Below is a block of records; repeat all of them exactly.

** Start **

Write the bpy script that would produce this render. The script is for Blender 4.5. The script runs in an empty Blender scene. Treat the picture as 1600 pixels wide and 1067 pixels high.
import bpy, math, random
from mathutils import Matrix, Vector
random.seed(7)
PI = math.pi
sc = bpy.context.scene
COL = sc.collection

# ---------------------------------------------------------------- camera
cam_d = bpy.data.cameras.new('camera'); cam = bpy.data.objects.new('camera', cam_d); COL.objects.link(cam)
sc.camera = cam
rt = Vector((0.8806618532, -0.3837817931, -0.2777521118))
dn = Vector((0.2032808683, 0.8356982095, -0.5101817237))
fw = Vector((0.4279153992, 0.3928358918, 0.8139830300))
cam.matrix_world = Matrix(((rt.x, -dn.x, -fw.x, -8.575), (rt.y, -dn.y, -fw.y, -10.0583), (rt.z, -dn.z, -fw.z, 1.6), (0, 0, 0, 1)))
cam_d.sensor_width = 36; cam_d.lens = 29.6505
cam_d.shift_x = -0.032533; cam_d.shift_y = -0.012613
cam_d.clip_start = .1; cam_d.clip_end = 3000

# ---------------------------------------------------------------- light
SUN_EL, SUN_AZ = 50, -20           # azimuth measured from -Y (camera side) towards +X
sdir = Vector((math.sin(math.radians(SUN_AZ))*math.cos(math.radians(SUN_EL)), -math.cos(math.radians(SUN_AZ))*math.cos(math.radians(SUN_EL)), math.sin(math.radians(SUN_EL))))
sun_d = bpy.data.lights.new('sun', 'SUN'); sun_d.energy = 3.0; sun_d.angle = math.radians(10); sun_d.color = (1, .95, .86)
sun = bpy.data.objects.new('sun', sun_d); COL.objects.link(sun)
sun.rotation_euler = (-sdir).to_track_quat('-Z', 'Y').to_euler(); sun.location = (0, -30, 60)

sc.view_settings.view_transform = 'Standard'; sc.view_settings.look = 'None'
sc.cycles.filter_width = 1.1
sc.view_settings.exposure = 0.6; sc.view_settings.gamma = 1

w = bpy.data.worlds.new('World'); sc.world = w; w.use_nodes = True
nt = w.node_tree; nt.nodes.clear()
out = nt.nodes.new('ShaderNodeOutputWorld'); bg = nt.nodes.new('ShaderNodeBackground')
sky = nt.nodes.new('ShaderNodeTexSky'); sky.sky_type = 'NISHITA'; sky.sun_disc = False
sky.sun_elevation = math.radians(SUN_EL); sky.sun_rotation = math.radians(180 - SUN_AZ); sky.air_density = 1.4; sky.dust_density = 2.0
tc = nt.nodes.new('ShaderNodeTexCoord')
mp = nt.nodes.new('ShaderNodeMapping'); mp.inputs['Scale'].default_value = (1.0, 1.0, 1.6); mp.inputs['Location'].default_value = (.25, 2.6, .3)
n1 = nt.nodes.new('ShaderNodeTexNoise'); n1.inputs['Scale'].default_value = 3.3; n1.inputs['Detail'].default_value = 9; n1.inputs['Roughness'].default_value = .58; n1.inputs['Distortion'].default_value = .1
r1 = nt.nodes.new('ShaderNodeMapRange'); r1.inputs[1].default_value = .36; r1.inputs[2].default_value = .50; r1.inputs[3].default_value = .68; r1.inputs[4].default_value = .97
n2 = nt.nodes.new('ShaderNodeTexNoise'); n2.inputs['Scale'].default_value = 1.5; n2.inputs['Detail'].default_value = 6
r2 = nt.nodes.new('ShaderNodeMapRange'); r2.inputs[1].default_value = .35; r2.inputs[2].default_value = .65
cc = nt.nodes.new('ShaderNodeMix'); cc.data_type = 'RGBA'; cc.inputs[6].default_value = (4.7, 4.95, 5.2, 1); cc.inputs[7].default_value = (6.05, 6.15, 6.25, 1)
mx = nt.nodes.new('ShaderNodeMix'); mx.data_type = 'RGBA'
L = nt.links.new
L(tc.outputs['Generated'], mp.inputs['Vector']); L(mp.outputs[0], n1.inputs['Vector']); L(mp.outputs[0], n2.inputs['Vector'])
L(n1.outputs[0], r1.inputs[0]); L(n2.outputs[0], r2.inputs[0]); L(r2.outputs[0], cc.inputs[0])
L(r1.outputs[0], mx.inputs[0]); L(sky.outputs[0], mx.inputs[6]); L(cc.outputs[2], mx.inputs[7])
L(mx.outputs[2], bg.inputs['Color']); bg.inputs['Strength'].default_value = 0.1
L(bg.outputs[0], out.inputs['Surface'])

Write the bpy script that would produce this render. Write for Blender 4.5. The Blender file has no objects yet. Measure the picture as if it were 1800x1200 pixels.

** End **

◆ **Reply to the task**:
Write the bpy script that would produce this render. The script is for Blender 4.5. The script runs in an empty Blender scene. Treat the picture as 1600 pixels wide and 1067 pixels high.
import bpy, math, random
from mathutils import Matrix, Vector
random.seed(7)
PI = math.pi
sc = bpy.context.scene
COL = sc.collection

# ---------------------------------------------------------------- camera
cam_d = bpy.data.cameras.new('camera'); cam = bpy.data.objects.new('camera', cam_d); COL.objects.link(cam)
sc.camera = cam
rt = Vector((0.8806618532, -0.3837817931, -0.2777521118))
dn = Vector((0.2032808683, 0.8356982095, -0.5101817237))
fw = Vector((0.4279153992, 0.3928358918, 0.8139830300))
cam.matrix_world = Matrix(((rt.x, -dn.x, -fw.x, -8.575), (rt.y, -dn.y, -fw.y, -10.0583), (rt.z, -dn.z, -fw.z, 1.6), (0, 0, 0, 1)))
cam_d.sensor_width = 36; cam_d.lens = 29.6505
cam_d.shift_x = -0.032533; cam_d.shift_y = -0.012613
cam_d.clip_start = .1; cam_d.clip_end = 3000

# ---------------------------------------------------------------- light
SUN_EL, SUN_AZ = 50, -20           # azimuth measured from -Y (camera side) towards +X
sdir = Vector((math.sin(math.radians(SUN_AZ))*math.cos(math.radians(SUN_EL)), -math.cos(math.radians(SUN_AZ))*math.cos(math.radians(SUN_EL)), math.sin(math.radians(SUN_EL))))
sun_d = bpy.data.lights.new('sun', 'SUN'); sun_d.energy = 3.0; sun_d.angle = math.radians(10); sun_d.color = (1, .95, .86)
sun = bpy.data.objects.new('sun', sun_d); COL.objects.link(sun)
sun.rotation_euler = (-sdir).to_track_quat('-Z', 'Y').to_euler(); sun.location = (0, -30, 60)

sc.view_settings.view_transform = 'Standard'; sc.view_settings.look = 'None'
sc.cycles.filter_width = 1.1
sc.view_settings.exposure = 0.6; sc.view_settings.gamma = 1

w = bpy.data.worlds.new('World'); sc.world = w; w.use_nodes = True
nt = w.node_tree; nt.nodes.clear()
out = nt.nodes.new('ShaderNodeOutputWorld'); bg = nt.nodes.new('ShaderNodeBackground')
sky = nt.nodes.new('ShaderNodeTexSky'); sky.sky_type = 'NISHITA'; sky.sun_disc = False
sky.sun_elevation = math.radians(SUN_EL); sky.sun_rotation = math.radians(180 - SUN_AZ); sky.air_density = 1.4; sky.dust_density = 2.0
tc = nt.nodes.new('ShaderNodeTexCoord')
mp = nt.nodes.new('ShaderNodeMapping'); mp.inputs['Scale'].default_value = (1.0, 1.0, 1.6); mp.inputs['Location'].default_value = (.25, 2.6, .3)
n1 = nt.nodes.new('ShaderNodeTexNoise'); n1.inputs['Scale'].default_value = 3.3; n1.inputs['Detail'].default_value = 9; n1.inputs['Roughness'].default_value = .58; n1.inputs['Distortion'].default_value = .1
r1 = nt.nodes.new('ShaderNodeMapRange'); r1.inputs[1].default_value = .36; r1.inputs[2].default_value = .50; r1.inputs[3].default_value = .68; r1.inputs[4].default_value = .97
n2 = nt.nodes.new('ShaderNodeTexNoise'); n2.inputs['Scale'].default_value = 1.5; n2.inputs['Detail'].default_value = 6
r2 = nt.nodes.new('ShaderNodeMapRange'); r2.inputs[1].default_value = .35; r2.inputs[2].default_value = .65
cc = nt.nodes.new('ShaderNodeMix'); cc.data_type = 'RGBA'; cc.inputs[6].default_value = (4.7, 4.95, 5.2, 1); cc.inputs[7].default_value = (6.05, 6.15, 6.25, 1)
mx = nt.nodes.new('ShaderNodeMix'); mx.data_type = 'RGBA'
L = nt.links.new
L(tc.outputs['Generated'], mp.inputs['Vector']); L(mp.outputs[0], n1.inputs['Vector']); L(mp.outputs[0], n2.inputs['Vector'])
L(n1.outputs[0], r1.inputs[0]); L(n2.outputs[0], r2.inputs[0]); L(r2.outputs[0], cc.inputs[0])
L(r1.outputs[0], mx.inputs[0]); L(sky.outputs[0], mx.inputs[6]); L(cc.outputs[2], mx.inputs[7])
L(mx.outputs[2], bg.inputs['Color']); bg.inputs['Strength'].default_value = 0.1
L(bg.outputs[0], out.inputs['Surface'])

Write the bpy script that would produce this render. Write for Blender 4.5. The Blender file has no objects yet. Measure the picture as if it were 1800x1200 pixels.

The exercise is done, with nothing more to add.